The standout heroine is Coriolanus’s mentee, Lucy Gray Baird from District 12. (That was Katniss’s district. Alert readers will recognize some neat connective threads.) She is scrappy, charming, fearless, grown-up before her time and a natural on camera. Like Harry Potter, she appears to be a parselmouth, able to talk to snakes. Her jauntiness occasionally grates. Coriolanus falls for her, but will they end up together? I’m afraid we can imagine the answer to that.
At times, Coriolanus is a sympathetic character. He recoils from injustice. He is repulsed by the woman in charge of the Games, Volumnia Gaul, a Mengele-esque scientist who has her own affinity for snakes and whose idea of a good time is to melt the flesh off lab rats “with some sort of laser.”

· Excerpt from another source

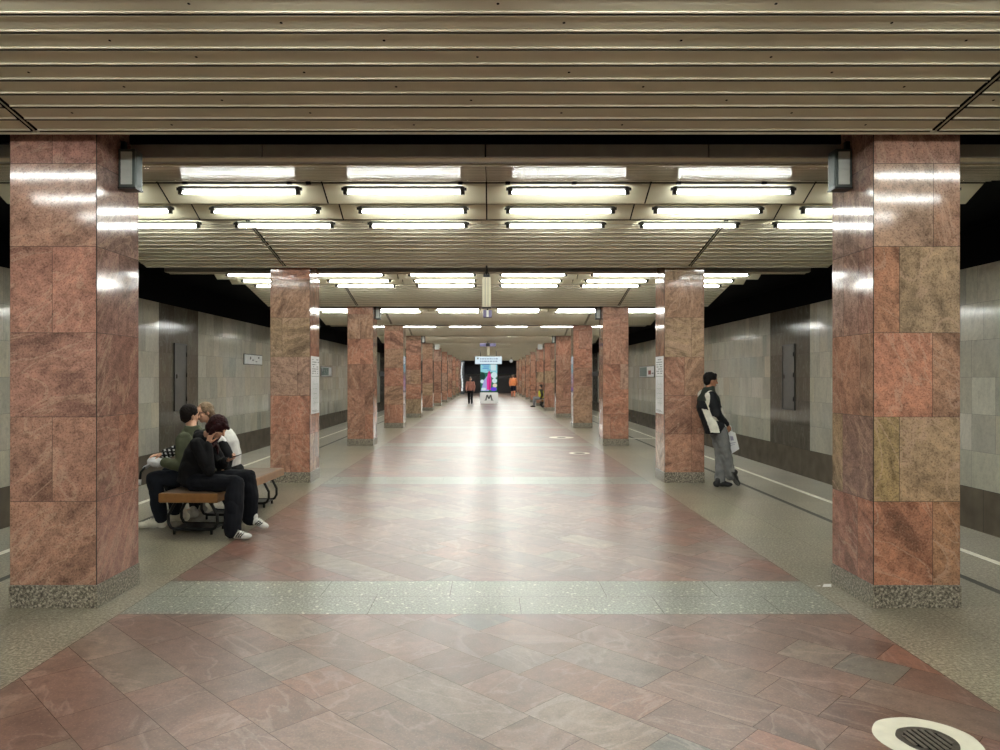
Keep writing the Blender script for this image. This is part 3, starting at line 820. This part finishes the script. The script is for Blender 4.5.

But he is a snob and an opportunist, skilled in the art of looking out for No. 1, even as he and his classmates debate human nature and the morality of the Hunger Games. His slide into evil seems the result of inertia and greed, not a specific come-to-Satan moment.
It isn’t until the final pages that you learn the real answer to Katniss’s question, how the very first Hunger Games began, and the anguish they have brought to the architect behind the original proposal. As that character says, before meeting an untimely end: “Who but the vilest monster would stage it?”